In the Fade (2017)
6/10
Thriller-esque dramatization of a real-life murder case with good cinematography - but it's too populist to reach its full potential
28 November 2017
Warning: Spoilers
Before Mr. Akin scored with "Head On" (2004) and won the Golden Bear, he was regarded as an entertainer with limited artistic ambitions - he even called himself a "commercial filmmaker" in an old interview. But the big award and the media frenzy suddenly made him 'the next hope of German cinema'. Since then Akin has struggled to live up to these ultra-high expectations, because he's only a populist filmmaker at heart, who likes to entertain. Nothing wrong with that.

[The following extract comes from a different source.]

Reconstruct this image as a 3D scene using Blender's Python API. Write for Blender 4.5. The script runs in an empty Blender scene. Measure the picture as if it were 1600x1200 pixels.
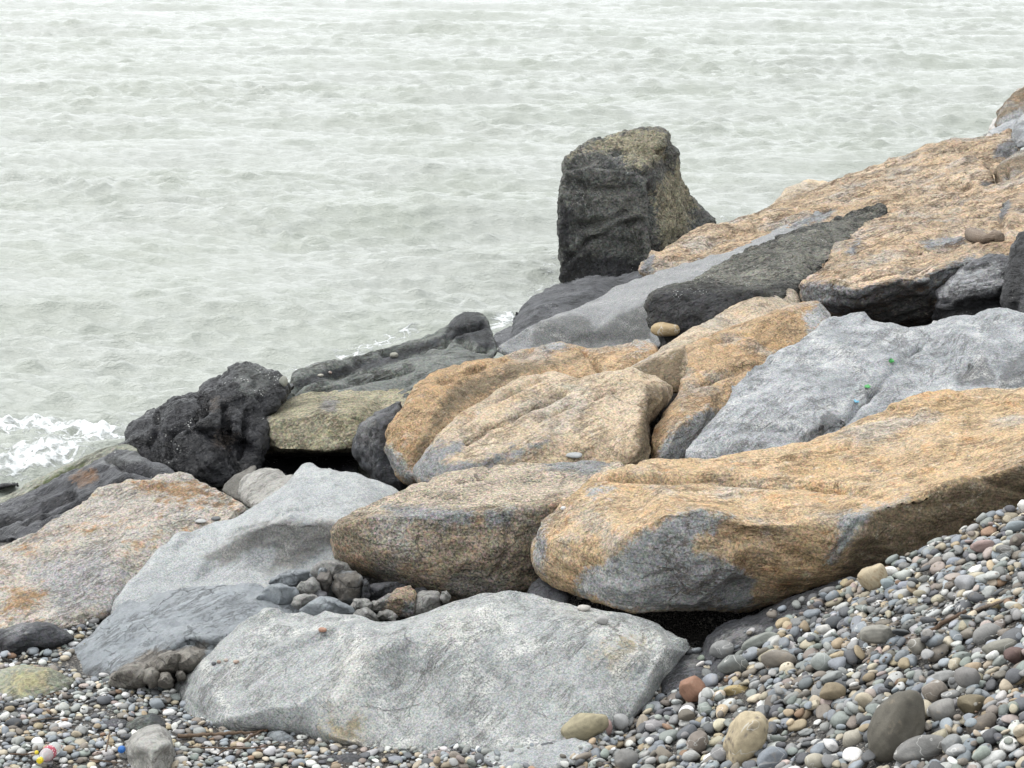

Akin's cinema is usually more cinematic and emotional than the work of other German filmmakers. In his best moments, Akin was able to create gritty drama about the migrant experience in Germany. But in his worst moments Akin's writing is poor and his films become vulgar. "In the Fade" contains both his strong and weak sides.

His screenplays and direction always were inspired and informed by other filmmakers, for example in "Short Sharp Shock" (1998) he used Scorsese's "Mean Streets" (1973) as the model: One scene is even an exact replica of a scene in Scorsese's film. "The Edge of Heaven" is a multiple-stories feature inspired by Iñárritu's early work. For the thriller-esque "In the Fade" Akin has probably studied Brian DePalma's films carefully: The cinematography reminded me often of DePalma, not only because Akin decided to use DePalma's 'trademark' split-focus lenses for specific shots, too. The style works well. Rainer Klausmann's gritty, but precise cinematography looks good and the film gains a poetic quality through it without sacrificing realism.

Much has been made out of the performance of Diane Kruger - and she's intense in the part. But why did Akin cast a former top model like Kruger and marries her to a Turkish ex-con? It was too hard for me to suspend my disbelief. With better cast leads and with a less annoying 'cute' kid as their son, this would have been so much better...

There are other credibility problems, for example the rather poor dialogue. It didn't sound real to me. There was plenty of opportunity here for good and serious dialogue, but you don't get much beyond crude genre lines and profanities.

The direction - especially in the courtroom scenes - is uneven and some over-the-top performances are slightly misjudged. A few times, I had to laugh, but I'm pretty sure, that was not Akin's intention, was it? It's not the actors' fault, but a case of a director who often doesn't know when 'too much' is really too much.

Mr.Akin made the same mistake here of pressing important political subject matter into old genre formula like in "The Cut" (2014), which dealt with the Armenian Genocide. Except there was little in "The Cut", that gave you an idea, that what happened in 1915 in the Ottoman Empire was the carefully planned and executed mass murder of 1,5 million Armenians by the Turkish rulers. The result was an epic designed like a John Ford 'western' that - while made with good intentions and worth seeing - pleased and educated only few people.

At least, "In the Fade" is not boring: The committed performance of Diane Kruger and the beautiful formalism of Rainer Klausmann's edgy and elegant cinematography save this populist piece of cinema from its more vulgar side, but this subject deserved a better film.